Une BITD européenne. L’UE dispose de moyens militaires nombreux, mais disparates et à différents niveaux de modernisation et d’interopérabilité. Ainsi, elle compte : 1.700 avions de combat de 16 types différents ; 380 hélicoptères d’attaque de 5 types ; 4.200 chars de 12 types, contre un seul aux Etats-Unis ; 120 navires de surface de 33 types (4 aux Etats-Unis). Le développement d’une base industrielle et technologique de défense (BITD) commune a nécessité l’instauration d’un fonds européen de défense (FED) pour la mise au point de nouvelles capacités de défense, mais pas leur acquisition…qui reste à la charge des budgets des Etats membres ! Adopté par le Parlement européen le 29 avril 2021, le FED se monte à 8 Mds pour la période 2021-2027, contre 0 € pour l’industrie de défense en 2014. L’enveloppe se répartit entre 2,7 Mds€ pour la recherche et la technologie et 5,3 Mds€ pour la recherche et le développement. La coopération en matière d’armement porte sur six domaines prioritaires : char de combat ; patrouilleurs de haute mer ; équipement individuel des fantassins ; lutte contre les drones et dénis d’accès ; défense spatiale ; mobilités aérienne et maritime ; installations logistiques ; résilience des systèmes informatiques.
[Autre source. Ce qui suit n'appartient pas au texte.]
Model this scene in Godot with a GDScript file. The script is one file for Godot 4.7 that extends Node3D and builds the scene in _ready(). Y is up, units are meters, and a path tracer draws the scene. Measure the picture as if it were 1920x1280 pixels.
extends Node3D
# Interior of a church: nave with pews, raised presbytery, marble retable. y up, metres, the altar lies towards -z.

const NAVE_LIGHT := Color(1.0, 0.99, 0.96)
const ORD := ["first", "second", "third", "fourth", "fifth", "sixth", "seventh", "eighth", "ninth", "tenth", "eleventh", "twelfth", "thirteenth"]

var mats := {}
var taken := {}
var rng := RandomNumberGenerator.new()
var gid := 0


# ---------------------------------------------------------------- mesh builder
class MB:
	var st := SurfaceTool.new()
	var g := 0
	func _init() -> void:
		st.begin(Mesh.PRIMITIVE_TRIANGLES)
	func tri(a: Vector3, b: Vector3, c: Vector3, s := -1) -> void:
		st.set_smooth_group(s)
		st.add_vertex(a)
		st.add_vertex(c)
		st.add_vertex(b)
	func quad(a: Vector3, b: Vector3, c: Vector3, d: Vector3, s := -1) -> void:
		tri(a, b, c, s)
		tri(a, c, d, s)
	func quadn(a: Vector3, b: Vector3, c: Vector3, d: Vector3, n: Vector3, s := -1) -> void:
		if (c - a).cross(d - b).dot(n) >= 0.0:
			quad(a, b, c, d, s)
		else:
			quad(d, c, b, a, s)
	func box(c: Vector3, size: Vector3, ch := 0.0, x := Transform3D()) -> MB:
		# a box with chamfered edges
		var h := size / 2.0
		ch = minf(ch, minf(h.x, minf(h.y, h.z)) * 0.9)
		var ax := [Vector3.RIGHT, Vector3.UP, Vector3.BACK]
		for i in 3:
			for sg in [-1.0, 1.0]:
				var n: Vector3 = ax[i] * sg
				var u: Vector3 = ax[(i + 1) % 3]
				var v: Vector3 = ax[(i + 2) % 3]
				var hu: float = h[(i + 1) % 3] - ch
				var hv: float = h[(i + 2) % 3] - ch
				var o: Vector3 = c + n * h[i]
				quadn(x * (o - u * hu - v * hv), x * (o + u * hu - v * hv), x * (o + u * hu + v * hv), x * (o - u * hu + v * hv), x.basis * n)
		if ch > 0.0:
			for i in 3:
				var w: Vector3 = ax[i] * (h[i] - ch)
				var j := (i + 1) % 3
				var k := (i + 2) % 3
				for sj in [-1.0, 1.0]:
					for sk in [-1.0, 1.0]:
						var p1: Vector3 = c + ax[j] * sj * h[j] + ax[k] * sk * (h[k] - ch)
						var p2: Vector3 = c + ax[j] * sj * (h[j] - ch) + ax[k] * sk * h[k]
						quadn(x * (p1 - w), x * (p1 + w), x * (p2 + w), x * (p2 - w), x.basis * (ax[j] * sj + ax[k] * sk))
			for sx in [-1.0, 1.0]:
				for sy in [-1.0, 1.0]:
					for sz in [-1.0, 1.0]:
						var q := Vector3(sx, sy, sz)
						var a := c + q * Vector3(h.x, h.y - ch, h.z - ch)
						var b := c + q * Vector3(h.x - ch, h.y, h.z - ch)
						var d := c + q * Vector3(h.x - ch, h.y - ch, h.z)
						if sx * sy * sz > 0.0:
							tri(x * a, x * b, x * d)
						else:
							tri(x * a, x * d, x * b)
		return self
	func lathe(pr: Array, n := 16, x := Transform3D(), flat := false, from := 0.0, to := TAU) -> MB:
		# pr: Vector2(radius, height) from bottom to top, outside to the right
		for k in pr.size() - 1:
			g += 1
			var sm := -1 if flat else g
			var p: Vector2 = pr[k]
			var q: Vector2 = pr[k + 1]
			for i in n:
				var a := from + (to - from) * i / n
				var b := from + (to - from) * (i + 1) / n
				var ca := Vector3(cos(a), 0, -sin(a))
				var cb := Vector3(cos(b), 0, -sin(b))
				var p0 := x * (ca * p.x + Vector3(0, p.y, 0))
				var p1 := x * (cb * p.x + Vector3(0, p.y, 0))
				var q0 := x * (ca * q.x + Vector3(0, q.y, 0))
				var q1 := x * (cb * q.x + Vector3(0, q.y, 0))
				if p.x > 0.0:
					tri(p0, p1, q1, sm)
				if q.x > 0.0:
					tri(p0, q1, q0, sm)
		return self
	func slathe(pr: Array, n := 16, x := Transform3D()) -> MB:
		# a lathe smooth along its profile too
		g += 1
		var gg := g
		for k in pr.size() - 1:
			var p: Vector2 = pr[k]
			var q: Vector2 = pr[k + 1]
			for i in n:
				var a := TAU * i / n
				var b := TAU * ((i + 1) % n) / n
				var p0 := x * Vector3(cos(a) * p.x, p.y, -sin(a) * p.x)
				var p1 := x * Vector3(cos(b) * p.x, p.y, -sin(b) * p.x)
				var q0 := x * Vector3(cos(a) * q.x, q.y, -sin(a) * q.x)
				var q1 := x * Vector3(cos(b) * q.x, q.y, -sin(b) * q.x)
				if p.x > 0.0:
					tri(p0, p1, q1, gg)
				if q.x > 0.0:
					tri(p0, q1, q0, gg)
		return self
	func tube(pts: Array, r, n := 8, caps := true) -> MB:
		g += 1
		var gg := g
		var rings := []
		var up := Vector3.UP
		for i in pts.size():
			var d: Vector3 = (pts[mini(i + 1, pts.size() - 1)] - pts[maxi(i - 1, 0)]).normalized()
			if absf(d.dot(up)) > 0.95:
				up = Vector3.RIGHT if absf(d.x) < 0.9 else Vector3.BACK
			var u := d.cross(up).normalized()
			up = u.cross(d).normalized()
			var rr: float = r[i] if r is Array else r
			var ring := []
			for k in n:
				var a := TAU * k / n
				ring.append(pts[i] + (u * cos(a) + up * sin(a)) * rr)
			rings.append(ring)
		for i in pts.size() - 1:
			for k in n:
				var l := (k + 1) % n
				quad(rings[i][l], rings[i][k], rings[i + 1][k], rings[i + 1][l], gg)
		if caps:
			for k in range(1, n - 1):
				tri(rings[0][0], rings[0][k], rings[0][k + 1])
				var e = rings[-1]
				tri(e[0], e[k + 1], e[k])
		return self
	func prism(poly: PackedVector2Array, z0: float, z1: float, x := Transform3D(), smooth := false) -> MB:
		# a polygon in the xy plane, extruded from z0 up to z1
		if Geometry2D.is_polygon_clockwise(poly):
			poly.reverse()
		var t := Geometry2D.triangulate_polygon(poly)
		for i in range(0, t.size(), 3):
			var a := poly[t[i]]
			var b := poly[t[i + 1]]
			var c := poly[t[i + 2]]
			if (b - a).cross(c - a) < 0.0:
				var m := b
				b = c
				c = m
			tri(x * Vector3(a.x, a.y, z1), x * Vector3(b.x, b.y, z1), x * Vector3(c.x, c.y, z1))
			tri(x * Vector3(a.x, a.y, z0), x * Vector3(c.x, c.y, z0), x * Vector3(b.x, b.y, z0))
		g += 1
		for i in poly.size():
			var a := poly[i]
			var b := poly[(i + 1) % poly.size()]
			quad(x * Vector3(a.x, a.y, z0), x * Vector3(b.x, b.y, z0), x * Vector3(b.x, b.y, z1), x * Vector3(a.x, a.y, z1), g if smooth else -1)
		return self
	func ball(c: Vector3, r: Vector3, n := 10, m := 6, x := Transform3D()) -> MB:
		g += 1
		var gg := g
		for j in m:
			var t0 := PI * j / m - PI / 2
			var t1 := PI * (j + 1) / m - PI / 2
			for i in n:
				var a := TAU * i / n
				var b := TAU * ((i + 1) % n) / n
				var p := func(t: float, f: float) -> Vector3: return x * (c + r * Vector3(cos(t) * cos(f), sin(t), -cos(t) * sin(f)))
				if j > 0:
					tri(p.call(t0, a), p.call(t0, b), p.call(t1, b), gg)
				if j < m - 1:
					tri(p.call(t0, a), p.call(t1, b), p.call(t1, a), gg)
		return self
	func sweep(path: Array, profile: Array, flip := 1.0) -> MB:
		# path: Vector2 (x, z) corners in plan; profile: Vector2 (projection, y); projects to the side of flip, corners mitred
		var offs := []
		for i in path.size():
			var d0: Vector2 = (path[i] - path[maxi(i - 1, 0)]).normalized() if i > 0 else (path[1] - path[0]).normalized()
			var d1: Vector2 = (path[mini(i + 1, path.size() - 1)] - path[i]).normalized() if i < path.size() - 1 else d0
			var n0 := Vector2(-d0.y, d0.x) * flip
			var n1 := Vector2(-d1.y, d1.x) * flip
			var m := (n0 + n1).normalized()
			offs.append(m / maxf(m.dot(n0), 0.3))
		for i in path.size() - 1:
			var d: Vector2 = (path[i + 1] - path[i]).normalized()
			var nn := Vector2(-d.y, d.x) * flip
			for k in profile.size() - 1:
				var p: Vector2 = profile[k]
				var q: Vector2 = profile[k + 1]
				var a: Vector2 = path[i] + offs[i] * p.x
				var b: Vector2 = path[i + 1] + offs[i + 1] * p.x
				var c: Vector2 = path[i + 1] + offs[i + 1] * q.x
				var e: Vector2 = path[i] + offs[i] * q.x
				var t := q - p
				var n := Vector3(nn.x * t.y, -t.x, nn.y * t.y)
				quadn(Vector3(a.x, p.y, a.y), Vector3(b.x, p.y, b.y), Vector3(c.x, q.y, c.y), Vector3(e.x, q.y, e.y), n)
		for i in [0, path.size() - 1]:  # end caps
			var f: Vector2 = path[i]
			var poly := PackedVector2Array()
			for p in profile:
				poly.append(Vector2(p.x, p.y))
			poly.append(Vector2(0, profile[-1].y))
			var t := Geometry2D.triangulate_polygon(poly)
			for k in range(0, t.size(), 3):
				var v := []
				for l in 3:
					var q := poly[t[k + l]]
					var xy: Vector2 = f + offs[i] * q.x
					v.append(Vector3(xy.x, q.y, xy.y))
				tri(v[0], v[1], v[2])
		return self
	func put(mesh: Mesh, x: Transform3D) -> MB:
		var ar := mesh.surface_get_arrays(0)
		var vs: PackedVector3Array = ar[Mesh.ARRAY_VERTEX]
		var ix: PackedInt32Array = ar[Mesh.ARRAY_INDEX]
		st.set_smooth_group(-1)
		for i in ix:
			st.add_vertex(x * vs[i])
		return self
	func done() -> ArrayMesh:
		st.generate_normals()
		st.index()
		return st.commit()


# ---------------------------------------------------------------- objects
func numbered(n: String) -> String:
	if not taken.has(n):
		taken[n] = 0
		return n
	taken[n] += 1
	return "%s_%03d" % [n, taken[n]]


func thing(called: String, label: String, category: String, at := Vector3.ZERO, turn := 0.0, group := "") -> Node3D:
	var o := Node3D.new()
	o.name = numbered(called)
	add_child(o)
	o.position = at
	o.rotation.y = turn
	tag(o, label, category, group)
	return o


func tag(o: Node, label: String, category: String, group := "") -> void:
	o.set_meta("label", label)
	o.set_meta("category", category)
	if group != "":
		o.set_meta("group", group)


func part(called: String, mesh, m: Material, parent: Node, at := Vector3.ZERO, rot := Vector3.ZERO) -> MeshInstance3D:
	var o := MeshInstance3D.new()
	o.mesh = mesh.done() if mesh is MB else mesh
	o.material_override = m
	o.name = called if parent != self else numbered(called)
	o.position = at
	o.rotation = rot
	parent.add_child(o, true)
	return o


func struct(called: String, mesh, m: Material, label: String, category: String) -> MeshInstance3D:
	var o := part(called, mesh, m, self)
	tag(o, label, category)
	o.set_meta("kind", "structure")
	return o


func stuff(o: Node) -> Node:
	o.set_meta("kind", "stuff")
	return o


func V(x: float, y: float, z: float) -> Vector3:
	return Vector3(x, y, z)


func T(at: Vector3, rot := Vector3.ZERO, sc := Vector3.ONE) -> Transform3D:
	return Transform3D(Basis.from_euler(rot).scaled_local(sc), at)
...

Les conséquences du « Brexit ». Depuis l’entrée en vigueur du « Brexit » le 1er février 2020, l’UE a perdu 66 millions d’habitants et un important partenaire économique et financier, doté d’un vaste réseau diplomatique et membre permanent du Conseil de sécurité de l’ONU. Toutefois, pendant des années, la Grande-Bretagne a limité sa contribution aux missions et opérations de la PSDC au strict minimum. Son départ élimine une possibilité de blocage de la PSDC. La politique étrangère, la sécurité extérieure et la coopération en matière de défense ne sont pas couvertes par l’accord avec l’UE. Depuis le 1er janvier 2021, il n’y a plus de cadre formel pour coordonner les « listes noires » individuelles (gel des avoirs0) ou les mesures d’embargo économique contre des pays tiers. La Grande-Bretagne ne peut plus participer aux missions et opérations de la PSDC ni aux structures de commandement de l’UE. Elle ne bénéficie plus des accords internationaux négociés par l’UE, dont ceux sur le transfert de pirates. Elle peut participer aux programmes européens de surveillance de la terre (Copernicus) et de surveillance par satellite (EU satellite surveillance & tracking). Mais elle n’a plus accès au signal crypté réservé à la sphère gouvernementale du système Galileo de positionnement par satellites. Considérée comme un pays tiers, elle ne peut plus participer aux efforts d’intégration de la défense et de développement des capacités. Elle ne participe plus aux réunions des ministres de la Défense ni à l’élaboration de la politique de défense européenne. Elle peut être associée à certains projets, sur décision au cas par cas. Enfin, elle reste étroitement associée à l’Agence européenne de cybersécurité.